### WHAT YOU SHOULD DO
Determine the number of lines in these entries that hold the word "pixels". Give the number and nothing more.

(Dataset records)
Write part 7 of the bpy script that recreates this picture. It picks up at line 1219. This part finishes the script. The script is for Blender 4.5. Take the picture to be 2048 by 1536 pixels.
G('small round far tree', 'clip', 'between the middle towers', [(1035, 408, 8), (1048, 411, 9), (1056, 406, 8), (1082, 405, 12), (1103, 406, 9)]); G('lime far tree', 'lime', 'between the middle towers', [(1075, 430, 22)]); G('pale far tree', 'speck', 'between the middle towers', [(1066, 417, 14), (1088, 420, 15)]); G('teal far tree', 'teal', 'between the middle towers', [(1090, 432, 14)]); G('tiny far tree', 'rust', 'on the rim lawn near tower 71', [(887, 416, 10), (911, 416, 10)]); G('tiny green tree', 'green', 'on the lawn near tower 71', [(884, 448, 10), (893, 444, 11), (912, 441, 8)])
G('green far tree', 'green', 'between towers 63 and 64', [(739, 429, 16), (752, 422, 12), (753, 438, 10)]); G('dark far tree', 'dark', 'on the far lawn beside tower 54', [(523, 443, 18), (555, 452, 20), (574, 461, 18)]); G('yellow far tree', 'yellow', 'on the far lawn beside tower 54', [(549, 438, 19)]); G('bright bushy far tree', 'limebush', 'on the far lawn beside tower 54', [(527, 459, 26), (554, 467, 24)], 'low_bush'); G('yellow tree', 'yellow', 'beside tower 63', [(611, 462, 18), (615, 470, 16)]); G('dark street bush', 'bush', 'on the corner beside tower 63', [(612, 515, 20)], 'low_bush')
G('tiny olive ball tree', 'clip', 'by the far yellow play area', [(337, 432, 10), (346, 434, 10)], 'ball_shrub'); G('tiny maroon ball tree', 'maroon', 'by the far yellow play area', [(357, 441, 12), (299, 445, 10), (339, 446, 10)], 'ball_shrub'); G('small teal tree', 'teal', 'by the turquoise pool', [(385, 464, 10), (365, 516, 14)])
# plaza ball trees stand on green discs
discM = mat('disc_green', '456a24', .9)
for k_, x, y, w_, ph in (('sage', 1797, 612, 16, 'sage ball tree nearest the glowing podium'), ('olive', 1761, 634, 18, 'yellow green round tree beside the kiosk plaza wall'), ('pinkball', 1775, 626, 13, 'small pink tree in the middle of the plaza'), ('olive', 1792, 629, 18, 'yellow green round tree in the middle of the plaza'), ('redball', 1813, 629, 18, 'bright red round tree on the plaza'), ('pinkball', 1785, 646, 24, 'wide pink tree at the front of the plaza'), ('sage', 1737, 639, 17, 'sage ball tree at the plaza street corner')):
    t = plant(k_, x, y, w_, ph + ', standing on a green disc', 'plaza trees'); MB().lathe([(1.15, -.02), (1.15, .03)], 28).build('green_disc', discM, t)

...

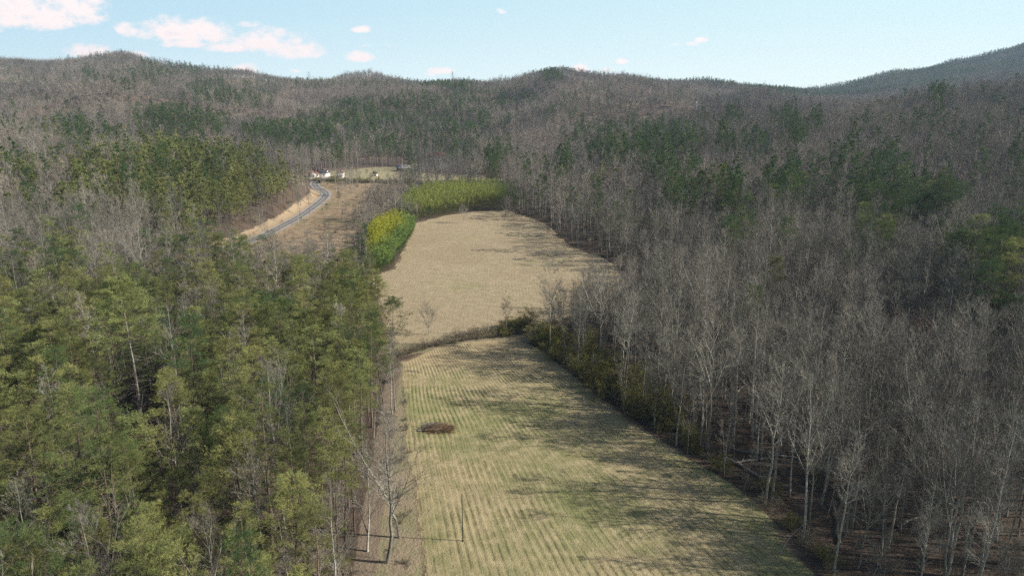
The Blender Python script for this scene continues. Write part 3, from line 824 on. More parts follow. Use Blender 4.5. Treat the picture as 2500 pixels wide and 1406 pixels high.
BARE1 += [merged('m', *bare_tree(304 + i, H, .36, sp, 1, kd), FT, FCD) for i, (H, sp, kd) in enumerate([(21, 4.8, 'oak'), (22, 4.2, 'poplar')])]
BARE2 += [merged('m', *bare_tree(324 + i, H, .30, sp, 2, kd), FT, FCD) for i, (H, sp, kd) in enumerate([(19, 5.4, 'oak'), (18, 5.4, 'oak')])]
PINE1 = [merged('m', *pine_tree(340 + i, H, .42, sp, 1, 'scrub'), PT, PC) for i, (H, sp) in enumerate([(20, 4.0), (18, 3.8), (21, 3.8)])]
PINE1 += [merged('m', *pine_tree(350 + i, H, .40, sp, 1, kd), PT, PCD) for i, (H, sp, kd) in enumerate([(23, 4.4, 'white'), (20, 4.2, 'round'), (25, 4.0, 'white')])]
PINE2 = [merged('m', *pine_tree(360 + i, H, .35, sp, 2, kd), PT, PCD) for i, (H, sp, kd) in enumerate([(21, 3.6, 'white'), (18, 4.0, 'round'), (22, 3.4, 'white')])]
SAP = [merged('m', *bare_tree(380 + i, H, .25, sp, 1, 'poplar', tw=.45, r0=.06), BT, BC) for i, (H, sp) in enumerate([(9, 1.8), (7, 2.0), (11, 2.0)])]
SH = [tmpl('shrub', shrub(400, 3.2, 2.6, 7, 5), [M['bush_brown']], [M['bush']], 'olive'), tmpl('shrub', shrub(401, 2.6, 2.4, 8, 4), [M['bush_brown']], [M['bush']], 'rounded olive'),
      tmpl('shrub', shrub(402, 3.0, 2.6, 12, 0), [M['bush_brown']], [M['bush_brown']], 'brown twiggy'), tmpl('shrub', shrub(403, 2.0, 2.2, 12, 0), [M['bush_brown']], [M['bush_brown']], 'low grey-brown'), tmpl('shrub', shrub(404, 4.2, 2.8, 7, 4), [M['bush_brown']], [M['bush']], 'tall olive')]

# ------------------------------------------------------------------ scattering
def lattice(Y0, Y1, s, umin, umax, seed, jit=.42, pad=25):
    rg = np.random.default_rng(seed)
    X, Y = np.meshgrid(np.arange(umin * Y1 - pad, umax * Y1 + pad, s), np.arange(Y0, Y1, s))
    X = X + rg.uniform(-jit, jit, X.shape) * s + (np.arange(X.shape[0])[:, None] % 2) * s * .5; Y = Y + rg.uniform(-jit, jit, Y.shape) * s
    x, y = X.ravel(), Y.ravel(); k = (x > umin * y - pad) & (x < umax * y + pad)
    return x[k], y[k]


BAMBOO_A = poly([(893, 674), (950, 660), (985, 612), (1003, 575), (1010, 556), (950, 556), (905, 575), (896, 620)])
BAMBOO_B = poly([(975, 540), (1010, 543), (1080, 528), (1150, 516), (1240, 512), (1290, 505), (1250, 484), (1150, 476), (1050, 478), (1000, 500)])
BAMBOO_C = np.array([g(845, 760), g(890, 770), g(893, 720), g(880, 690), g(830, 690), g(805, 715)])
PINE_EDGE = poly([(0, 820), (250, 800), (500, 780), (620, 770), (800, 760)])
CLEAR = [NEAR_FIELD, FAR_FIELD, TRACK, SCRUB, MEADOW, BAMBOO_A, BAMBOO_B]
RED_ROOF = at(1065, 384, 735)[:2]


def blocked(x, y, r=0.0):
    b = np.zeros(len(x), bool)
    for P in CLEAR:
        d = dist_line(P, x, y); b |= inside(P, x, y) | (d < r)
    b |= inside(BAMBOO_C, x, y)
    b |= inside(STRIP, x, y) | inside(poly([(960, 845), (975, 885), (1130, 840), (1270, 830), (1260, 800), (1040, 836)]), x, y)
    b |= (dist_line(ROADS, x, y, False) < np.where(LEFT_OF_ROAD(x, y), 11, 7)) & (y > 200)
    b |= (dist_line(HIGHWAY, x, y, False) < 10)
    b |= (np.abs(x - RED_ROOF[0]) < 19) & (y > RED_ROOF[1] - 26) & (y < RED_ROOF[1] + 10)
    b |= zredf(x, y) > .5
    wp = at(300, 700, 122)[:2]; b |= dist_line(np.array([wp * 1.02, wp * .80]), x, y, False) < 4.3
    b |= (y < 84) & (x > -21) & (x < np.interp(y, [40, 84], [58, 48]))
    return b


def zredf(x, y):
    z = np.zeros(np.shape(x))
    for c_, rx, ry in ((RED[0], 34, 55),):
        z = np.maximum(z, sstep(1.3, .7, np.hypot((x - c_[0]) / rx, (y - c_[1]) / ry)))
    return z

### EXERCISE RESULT
2